# Source data
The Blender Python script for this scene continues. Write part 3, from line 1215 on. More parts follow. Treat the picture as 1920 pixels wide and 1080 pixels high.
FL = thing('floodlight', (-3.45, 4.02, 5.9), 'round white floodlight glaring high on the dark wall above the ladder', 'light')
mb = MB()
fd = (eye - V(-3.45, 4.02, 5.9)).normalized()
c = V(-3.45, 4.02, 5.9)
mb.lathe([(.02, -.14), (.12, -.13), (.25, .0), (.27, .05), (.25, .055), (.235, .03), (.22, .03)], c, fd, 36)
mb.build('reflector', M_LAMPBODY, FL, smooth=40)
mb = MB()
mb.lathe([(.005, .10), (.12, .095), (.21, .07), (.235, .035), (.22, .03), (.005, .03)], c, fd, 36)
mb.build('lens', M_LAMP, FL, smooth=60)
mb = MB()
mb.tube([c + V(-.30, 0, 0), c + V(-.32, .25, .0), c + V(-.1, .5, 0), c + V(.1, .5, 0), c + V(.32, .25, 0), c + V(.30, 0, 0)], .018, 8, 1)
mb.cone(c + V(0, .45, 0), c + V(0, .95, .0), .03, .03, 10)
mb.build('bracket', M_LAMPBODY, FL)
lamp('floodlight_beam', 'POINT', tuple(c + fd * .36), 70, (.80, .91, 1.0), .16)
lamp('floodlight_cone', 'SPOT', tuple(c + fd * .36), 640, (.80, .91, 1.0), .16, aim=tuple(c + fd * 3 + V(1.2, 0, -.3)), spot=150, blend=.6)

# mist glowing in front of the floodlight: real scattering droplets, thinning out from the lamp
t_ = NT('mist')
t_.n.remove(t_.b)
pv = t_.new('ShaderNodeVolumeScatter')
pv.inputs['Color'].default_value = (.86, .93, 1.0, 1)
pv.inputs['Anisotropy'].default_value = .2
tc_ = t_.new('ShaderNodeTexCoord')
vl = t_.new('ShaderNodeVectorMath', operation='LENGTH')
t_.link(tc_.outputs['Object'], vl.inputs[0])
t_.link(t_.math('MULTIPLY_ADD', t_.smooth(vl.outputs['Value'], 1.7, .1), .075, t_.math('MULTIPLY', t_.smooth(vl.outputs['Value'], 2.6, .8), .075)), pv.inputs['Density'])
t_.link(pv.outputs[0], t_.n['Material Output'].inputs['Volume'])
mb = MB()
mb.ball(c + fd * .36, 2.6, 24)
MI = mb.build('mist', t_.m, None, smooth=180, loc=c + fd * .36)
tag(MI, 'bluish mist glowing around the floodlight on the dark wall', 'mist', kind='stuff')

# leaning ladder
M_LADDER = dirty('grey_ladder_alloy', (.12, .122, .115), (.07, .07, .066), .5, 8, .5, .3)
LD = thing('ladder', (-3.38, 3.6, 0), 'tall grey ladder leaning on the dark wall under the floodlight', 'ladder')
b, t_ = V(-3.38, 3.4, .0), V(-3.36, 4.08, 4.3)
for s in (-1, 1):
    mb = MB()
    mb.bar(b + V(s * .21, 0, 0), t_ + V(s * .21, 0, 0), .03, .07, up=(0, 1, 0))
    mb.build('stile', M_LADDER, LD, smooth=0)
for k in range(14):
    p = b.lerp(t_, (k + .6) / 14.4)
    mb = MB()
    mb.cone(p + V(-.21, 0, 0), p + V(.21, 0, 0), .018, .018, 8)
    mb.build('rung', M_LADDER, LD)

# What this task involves
Extract the full listing above without altering anything.

# Exercise answer
The Blender Python script for this scene continues. Write part 3, from line 1215 on. More parts follow. Treat the picture as 1920 pixels wide and 1080 pixels high.
FL = thing('floodlight', (-3.45, 4.02, 5.9), 'round white floodlight glaring high on the dark wall above the ladder', 'light')
mb = MB()
fd = (eye - V(-3.45, 4.02, 5.9)).normalized()
c = V(-3.45, 4.02, 5.9)
mb.lathe([(.02, -.14), (.12, -.13), (.25, .0), (.27, .05), (.25, .055), (.235, .03), (.22, .03)], c, fd, 36)
mb.build('reflector', M_LAMPBODY, FL, smooth=40)
mb = MB()
mb.lathe([(.005, .10), (.12, .095), (.21, .07), (.235, .035), (.22, .03), (.005, .03)], c, fd, 36)
mb.build('lens', M_LAMP, FL, smooth=60)
mb = MB()
mb.tube([c + V(-.30, 0, 0), c + V(-.32, .25, .0), c + V(-.1, .5, 0), c + V(.1, .5, 0), c + V(.32, .25, 0), c + V(.30, 0, 0)], .018, 8, 1)
mb.cone(c + V(0, .45, 0), c + V(0, .95, .0), .03, .03, 10)
mb.build('bracket', M_LAMPBODY, FL)
lamp('floodlight_beam', 'POINT', tuple(c + fd * .36), 70, (.80, .91, 1.0), .16)
lamp('floodlight_cone', 'SPOT', tuple(c + fd * .36), 640, (.80, .91, 1.0), .16, aim=tuple(c + fd * 3 + V(1.2, 0, -.3)), spot=150, blend=.6)

# mist glowing in front of the floodlight: real scattering droplets, thinning out from the lamp
t_ = NT('mist')
t_.n.remove(t_.b)
pv = t_.new('ShaderNodeVolumeScatter')
pv.inputs['Color'].default_value = (.86, .93, 1.0, 1)
pv.inputs['Anisotropy'].default_value = .2
tc_ = t_.new('ShaderNodeTexCoord')
vl = t_.new('ShaderNodeVectorMath', operation='LENGTH')
t_.link(tc_.outputs['Object'], vl.inputs[0])
t_.link(t_.math('MULTIPLY_ADD', t_.smooth(vl.outputs['Value'], 1.7, .1), .075, t_.math('MULTIPLY', t_.smooth(vl.outputs['Value'], 2.6, .8), .075)), pv.inputs['Density'])
t_.link(pv.outputs[0], t_.n['Material Output'].inputs['Volume'])
mb = MB()
mb.ball(c + fd * .36, 2.6, 24)
MI = mb.build('mist', t_.m, None, smooth=180, loc=c + fd * .36)
tag(MI, 'bluish mist glowing around the floodlight on the dark wall', 'mist', kind='stuff')

# leaning ladder
M_LADDER = dirty('grey_ladder_alloy', (.12, .122, .115), (.07, .07, .066), .5, 8, .5, .3)
LD = thing('ladder', (-3.38, 3.6, 0), 'tall grey ladder leaning on the dark wall under the floodlight', 'ladder')
b, t_ = V(-3.38, 3.4, .0), V(-3.36, 4.08, 4.3)
for s in (-1, 1):
    mb = MB()
    mb.bar(b + V(s * .21, 0, 0), t_ + V(s * .21, 0, 0), .03, .07, up=(0, 1, 0))
    mb.build('stile', M_LADDER, LD, smooth=0)
for k in range(14):
    p = b.lerp(t_, (k + .6) / 14.4)
    mb = MB()
    mb.cone(p + V(-.21, 0, 0), p + V(.21, 0, 0), .018, .018, 8)
    mb.build('rung', M_LADDER, LD)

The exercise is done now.